In the second movement, Payare’s minimizing of the first violin sound stood out, as he tended to focus instead on the inner details, like some gorgeous lines in the cellos. This kept the impact of the wall of first violin sound for major climaxes, to impressive effect. Payare, whose first instrument was the French horn, created an ideal space for the horn solos of the third movement, played well after some initial shortcomings. With his tempo choices, however, he emphasized more raucous qualities where a little more sentimentality may have helped.
Most of the rubato Payare applied to the Adagietto was to move the tempo forward, seeming to hurry through this fourth movement, which is marked “Sehr langsam.” The choice to seat the two violin sections on opposite sides of the orchestra yielded benefits here especially, where there are significant solo parts for the second violins, played magnificently. Likewise the Finale felt more driven than playful, taken also at a brisk pace that allowed for little reflection, even as Mahler revisited themes from the Adagietto and second movement.

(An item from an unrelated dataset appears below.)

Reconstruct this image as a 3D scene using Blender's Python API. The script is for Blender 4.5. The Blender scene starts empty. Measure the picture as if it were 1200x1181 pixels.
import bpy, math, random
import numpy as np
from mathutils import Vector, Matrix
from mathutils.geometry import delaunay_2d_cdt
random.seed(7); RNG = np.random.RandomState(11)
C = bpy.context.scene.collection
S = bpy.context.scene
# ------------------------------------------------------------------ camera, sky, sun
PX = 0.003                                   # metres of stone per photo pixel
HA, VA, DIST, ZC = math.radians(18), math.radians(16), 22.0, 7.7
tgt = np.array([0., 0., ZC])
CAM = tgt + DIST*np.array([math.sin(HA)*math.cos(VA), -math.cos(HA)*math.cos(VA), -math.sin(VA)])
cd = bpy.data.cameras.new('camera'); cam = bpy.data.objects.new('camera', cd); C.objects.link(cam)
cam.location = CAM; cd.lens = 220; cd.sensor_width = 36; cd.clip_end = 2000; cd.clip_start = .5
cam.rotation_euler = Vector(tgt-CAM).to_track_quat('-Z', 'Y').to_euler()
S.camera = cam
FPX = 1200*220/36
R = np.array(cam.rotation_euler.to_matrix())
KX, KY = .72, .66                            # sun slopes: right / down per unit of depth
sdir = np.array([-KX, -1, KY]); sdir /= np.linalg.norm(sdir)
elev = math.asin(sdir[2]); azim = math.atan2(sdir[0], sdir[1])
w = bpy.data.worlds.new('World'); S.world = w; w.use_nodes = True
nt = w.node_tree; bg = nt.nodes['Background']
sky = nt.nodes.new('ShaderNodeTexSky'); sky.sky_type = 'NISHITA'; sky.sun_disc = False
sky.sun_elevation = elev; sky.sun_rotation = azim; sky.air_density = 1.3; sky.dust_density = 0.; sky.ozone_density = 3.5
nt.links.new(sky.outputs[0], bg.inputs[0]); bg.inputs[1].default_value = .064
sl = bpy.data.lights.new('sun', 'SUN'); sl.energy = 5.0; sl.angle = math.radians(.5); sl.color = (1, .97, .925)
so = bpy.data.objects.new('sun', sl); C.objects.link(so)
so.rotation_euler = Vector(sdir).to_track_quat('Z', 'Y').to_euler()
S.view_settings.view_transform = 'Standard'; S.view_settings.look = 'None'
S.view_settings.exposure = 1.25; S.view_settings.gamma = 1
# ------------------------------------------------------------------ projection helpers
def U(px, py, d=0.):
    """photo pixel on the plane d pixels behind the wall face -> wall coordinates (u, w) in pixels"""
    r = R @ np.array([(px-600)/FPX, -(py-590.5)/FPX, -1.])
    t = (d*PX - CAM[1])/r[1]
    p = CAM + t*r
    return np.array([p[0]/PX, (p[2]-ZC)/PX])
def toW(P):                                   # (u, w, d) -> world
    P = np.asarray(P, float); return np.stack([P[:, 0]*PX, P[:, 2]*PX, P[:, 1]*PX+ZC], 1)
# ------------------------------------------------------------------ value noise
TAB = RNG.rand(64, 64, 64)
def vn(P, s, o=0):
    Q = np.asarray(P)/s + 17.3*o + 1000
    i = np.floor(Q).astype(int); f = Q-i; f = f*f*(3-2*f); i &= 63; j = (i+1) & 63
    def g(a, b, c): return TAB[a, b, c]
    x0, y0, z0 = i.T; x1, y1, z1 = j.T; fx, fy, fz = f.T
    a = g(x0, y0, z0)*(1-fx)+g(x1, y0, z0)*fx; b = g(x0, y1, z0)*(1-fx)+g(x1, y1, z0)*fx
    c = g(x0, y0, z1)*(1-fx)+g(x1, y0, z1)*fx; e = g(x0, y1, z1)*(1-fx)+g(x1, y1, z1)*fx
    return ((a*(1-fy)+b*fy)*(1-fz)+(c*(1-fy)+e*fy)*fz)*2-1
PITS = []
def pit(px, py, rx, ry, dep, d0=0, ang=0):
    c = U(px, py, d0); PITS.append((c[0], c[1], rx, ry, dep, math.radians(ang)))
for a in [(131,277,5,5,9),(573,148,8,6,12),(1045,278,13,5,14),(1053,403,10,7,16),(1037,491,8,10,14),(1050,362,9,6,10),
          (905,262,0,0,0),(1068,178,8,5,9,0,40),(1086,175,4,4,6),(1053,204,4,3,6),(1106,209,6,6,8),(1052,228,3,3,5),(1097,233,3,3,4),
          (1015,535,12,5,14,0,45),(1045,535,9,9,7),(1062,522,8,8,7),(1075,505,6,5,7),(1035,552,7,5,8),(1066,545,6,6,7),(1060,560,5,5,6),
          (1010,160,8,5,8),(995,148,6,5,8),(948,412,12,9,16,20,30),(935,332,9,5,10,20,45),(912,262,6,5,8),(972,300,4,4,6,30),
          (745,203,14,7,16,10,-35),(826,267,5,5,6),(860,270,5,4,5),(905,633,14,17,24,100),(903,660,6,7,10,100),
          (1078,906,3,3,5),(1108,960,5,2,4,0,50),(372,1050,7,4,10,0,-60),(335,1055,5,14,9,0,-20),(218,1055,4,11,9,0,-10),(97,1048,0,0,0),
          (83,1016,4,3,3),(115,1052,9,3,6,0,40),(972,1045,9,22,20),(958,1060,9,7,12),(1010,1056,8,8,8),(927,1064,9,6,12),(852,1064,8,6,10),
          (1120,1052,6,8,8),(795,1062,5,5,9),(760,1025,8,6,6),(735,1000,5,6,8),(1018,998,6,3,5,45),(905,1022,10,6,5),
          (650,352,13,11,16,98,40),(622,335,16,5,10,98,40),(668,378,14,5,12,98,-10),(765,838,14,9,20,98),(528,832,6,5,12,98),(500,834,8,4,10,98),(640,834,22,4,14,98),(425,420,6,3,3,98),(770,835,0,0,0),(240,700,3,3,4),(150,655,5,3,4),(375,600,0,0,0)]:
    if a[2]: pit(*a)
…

The program will be repeated 8 p.m. Wednesday at Carnegie Hall in New York. carnegiehall.org
Posted Mar 11, 2023 at 1:13 pm by Robert Goodleett
I attended the concert of OSM at Carnegie Hall 2 nights after the Kennedy Center performance. My reaction to the concert was totally opposite of the reviewer’s. I was on the edge of my seat the entire time and marveled at the variety of colors, dynamics, and energy of the orchestra.
To read Mr. Dowrey’s prose, he seems more impressed with his own vocabulary and use of language and was unable to put in any “serious listening” (which takes work and preparation). His comment that it “was a bit much” just shows that he simply should have gone to a different concert that didn’t demand so much of an engaged listener.
All 3 of these works were played with such care and attention to detail that there was never a moment of boredom. The Carnegie concert was truly outstanding in so many ways as was attested to by George Grellla in this review: https://newyorkclassicalreview.com/2023/03/payare-montreal-symphony-deliver-magnificent-mahler/
Posted Mar 13, 2023 at 3:56 pm by Charles
Always appreciate hearing different reactions to a concert, Robert, because listening to music is subjective. On the edge of your seat, variety of colors, dynamics, and energy – actually it sounds like we heard similar performances (on different days, but still). Just our tastes do not align. Thanks for reading and Vive la différence!